> WHAT IS NEEDED: Give back the lines exactly, from the first one to the line with "COL = SC.collection", both ends included.

> STORED DATA:
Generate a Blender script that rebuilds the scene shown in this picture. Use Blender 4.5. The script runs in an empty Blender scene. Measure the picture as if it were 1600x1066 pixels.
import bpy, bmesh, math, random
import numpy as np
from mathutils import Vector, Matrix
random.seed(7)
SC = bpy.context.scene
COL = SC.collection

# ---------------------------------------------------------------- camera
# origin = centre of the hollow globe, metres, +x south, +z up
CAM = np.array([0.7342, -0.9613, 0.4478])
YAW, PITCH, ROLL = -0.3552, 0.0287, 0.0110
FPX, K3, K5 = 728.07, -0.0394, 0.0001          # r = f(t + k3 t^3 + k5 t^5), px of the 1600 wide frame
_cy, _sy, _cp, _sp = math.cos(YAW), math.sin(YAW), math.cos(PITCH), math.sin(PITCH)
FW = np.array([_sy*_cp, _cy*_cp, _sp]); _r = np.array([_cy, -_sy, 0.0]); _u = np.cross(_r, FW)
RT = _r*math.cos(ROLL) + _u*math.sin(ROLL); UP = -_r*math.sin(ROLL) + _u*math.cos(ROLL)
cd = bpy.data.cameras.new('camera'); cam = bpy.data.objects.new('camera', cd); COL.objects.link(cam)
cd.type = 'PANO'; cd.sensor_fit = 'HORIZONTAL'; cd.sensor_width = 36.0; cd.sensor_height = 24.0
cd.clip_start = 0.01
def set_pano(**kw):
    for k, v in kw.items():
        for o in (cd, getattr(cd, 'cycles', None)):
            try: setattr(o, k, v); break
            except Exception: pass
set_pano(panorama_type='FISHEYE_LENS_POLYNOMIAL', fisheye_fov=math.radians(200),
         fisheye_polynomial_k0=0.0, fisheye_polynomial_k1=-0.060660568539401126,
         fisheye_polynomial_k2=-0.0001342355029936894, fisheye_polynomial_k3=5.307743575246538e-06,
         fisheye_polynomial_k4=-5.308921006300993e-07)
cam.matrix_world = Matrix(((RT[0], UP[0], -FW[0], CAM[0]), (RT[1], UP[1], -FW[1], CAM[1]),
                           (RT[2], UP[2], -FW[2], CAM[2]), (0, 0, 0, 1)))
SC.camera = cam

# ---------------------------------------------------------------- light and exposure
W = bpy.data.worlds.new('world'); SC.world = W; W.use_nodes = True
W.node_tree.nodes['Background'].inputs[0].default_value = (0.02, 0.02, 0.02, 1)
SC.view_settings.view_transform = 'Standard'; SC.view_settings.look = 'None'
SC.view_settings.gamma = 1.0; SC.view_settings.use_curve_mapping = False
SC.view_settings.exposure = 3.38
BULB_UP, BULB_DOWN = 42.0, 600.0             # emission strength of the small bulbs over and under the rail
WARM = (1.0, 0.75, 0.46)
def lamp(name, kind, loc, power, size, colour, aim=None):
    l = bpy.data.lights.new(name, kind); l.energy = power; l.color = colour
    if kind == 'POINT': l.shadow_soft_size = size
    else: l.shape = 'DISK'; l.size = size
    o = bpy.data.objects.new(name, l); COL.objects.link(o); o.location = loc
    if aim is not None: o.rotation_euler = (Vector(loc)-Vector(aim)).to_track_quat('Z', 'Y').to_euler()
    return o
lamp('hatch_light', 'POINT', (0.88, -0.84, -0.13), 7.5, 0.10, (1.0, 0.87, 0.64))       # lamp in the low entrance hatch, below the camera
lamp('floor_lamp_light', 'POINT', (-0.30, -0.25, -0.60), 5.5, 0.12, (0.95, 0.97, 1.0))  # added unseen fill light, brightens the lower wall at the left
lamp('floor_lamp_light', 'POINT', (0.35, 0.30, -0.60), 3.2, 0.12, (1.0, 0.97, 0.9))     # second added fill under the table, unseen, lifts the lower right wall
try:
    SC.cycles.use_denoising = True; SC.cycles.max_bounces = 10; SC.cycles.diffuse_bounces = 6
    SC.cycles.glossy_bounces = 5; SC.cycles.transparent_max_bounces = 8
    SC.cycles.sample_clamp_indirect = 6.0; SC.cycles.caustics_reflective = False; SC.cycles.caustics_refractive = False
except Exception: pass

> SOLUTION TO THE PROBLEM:
Generate a Blender script that rebuilds the scene shown in this picture. Use Blender 4.5. The script runs in an empty Blender scene. Measure the picture as if it were 1600x1066 pixels.
import bpy, bmesh, math, random
import numpy as np
from mathutils import Vector, Matrix
random.seed(7)
SC = bpy.context.scene
COL = SC.collection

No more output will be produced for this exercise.